Troy remembers his travels from Bray to Dublin to Long Kesh to Rome to Holy Cross and to Paris where he spent 14 years as Parish Priest of Saint Joseph’s Church.
One of his fondest memories of Paris is the approximately 40 nationalities who made up his congregation, rich and poor, foreign nannies and ambassadors all sharing the same pews.
When John Kerry turned up for his mass one Sunday, he recalls Kerry saying, “I’m delighted to be here but I don’t want any special treatment." When Troy told him parish children had requested to have their photo taken with him, Kerry replied, “If they’re daft enough to want my photo that’s fine.”
25 years after the GFA, Troy realizes peace is fragile and can never be taken for granted.

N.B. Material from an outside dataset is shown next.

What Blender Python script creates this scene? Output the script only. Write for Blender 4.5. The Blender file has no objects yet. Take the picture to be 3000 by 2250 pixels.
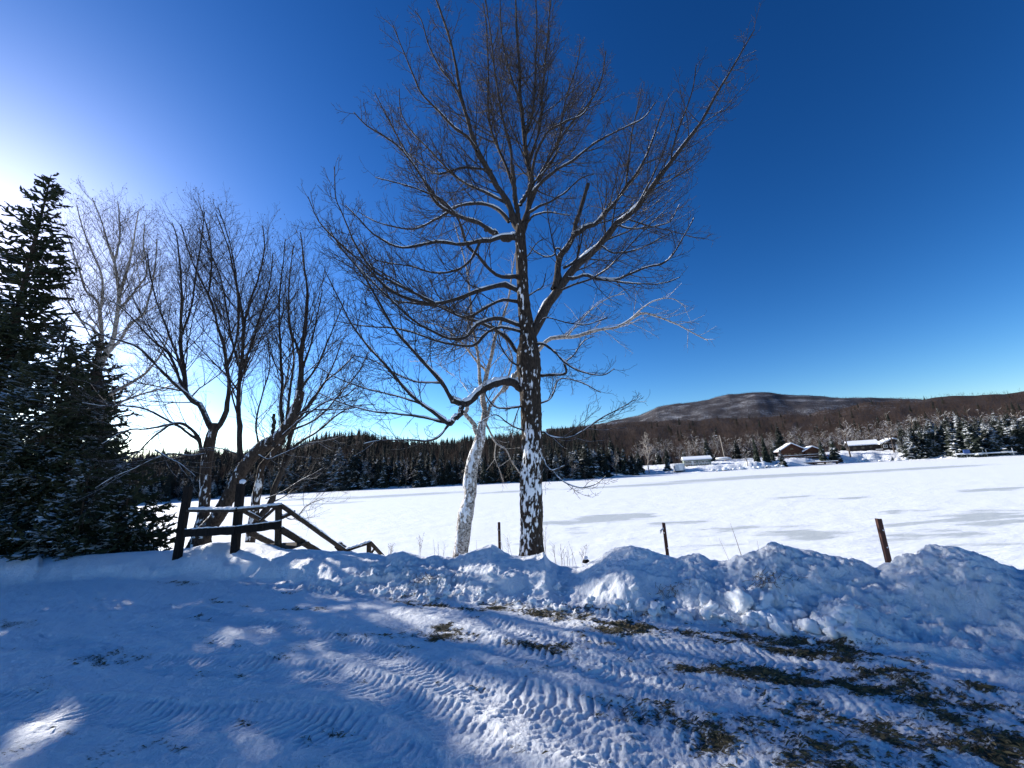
import bpy, math, random
import numpy as np
from mathutils import Vector, Matrix

# ------------------------------------------------------------------ camera, world, sun, exposure
sc = bpy.context.scene
col = sc.collection
F = 1130.0; TH = math.radians(12.7); RO = math.radians(3.2); H = 1.6      # pixels of a 3000x2250 frame, pitch, roll, eye height
fwd = np.array([0, math.cos(TH), math.sin(TH)]); U0 = np.array([0, -math.sin(TH), math.cos(TH)]); X0 = np.array([1., 0, 0])
RV = X0 * math.cos(RO) - U0 * math.sin(RO); UV = X0 * math.sin(RO) + U0 * math.cos(RO)
cd = bpy.data.cameras.new('camera'); cam = bpy.data.objects.new('camera', cd); col.objects.link(cam)
cd.sensor_fit = 'HORIZONTAL'; cd.sensor_width = 36.0; cd.lens = 36.0 * F / 3000.0; cd.clip_start = 0.05; cd.clip_end = 9000
cam.matrix_world = Matrix(((RV[0], UV[0], -fwd[0], 0), (RV[1], UV[1], -fwd[1], 0), (RV[2], UV[2], -fwd[2], H), (0, 0, 0, 1)))
sc.camera = cam

SUN_EL = math.radians(22.8); SUN_AZ = math.radians(-57.5)                  # azimuth from +Y towards +X
w = bpy.data.worlds.new('World'); sc.world = w; w.use_nodes = True
nt = w.node_tree; bg = nt.nodes['Background']
sky = nt.nodes.new('ShaderNodeTexSky'); sky.sky_type = 'NISHITA'; sky.sun_disc = False
sky.sun_elevation = SUN_EL; sky.sun_rotation = SUN_AZ
sky.altitude = 400; sky.air_density = 1.0; sky.dust_density = 0.35; sky.ozone_density = 3.2
hs = nt.nodes.new('ShaderNodeHueSaturation'); hs.inputs['Saturation'].default_value = 1.27
gm = nt.nodes.new('ShaderNodeGamma'); gm.inputs['Gamma'].default_value = 1.47; nt.links.new(hs.outputs[0], gm.inputs[0])
tn = nt.nodes.new('ShaderNodeMix'); tn.data_type = 'RGBA'; tn.blend_type = 'MULTIPLY'; tn.inputs[0].default_value = 1.0; tn.inputs[7].default_value = (.90, .77, .72, 1); nt.links.new(gm.outputs[0], tn.inputs[6])
nt.links.new(sky.outputs[0], hs.inputs['Color']); nt.links.new(tn.outputs[2], bg.inputs['Color'])
bg.inputs['Strength'].default_value = 0.063
sd = bpy.data.lights.new('sun', 'SUN'); sun = bpy.data.objects.new('sun', sd); col.objects.link(sun)
sd.energy = 5.0; sd.angle = math.radians(0.53); sd.color = (1.0, 0.95, 0.87)
sdir = Vector((math.sin(SUN_AZ) * math.cos(SUN_EL), math.cos(SUN_AZ) * math.cos(SUN_EL), math.sin(SUN_EL)))
sun.rotation_euler = sdir.to_track_quat('Z', 'Y').to_euler()
sc.view_settings.view_transform = 'Standard'; sc.view_settings.look = 'None'
sc.view_settings.exposure = 0.86; sc.view_settings.gamma = 1.0; sc.view_settings.use_curve_mapping = False
try:
    sc.cycles.max_bounces = 6; sc.cycles.diffuse_bounces = 3; sc.cycles.use_denoising = True
except Exception: pass

# ------------------------------------------------------------------ helpers
rng = np.random.default_rng(7)

def ray(x, y):
    d = fwd * F + RV * (x - 1500) - UV * (y - 1125)
    return d / np.linalg.norm(d)
def atY(x, y, Y):
    d = ray(x, y); return np.array([0, 0, H]) + d * (Y / d[1])
def atZ(x, y, z):
    d = ray(x, y); return np.array([0, 0, H]) + d * ((z - H) / d[2])
def atD(x, y, D):
    d = ray(x, y); return np.array([0, 0, H]) + d * (D / math.hypot(d[0], d[1]))
def azel(x, y):
    d = ray(x, y); return math.atan2(d[0], d[1]), d[2] / math.hypot(d[0], d[1])
def sstep(a, b, x):
    t = np.clip((x - a) / (b - a), 0, 1); return t * t * (3 - 2 * t)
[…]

Reconciliation is slow and wounds are transmitted from one generation to the next. One would think segregated schools should be a thing of the past, but unfortunately in Northern Ireland where 93% of children currently attend segregated schools, that is not the case. Troy feels “walls in minds will have to be dismantled before Ardoyne’s massive stonewalls come down."
During the Troubles, 99 people lost their lives in that square mile of North Belfast called Ardoyne, which had more sectarian killings than in any other area. Author Brian McKee maintains, “To understand Ardoyne is to understand the Troubles and its bitter aftermath.”
In 2005, a few years after the Holy Cross dispute, Troy penned “Holy Cross: A Personal Experience."
Today, based again in Belfast, Troy goes to Holy Cross every week to help. He often meets the young girls whose hands he held as loyalist snipers targeted him. Many of those girls are now mothers to children the same age as they were themselves during the Holy Cross Dispute. Hopefully, their children will never have to experience the horrors they lived.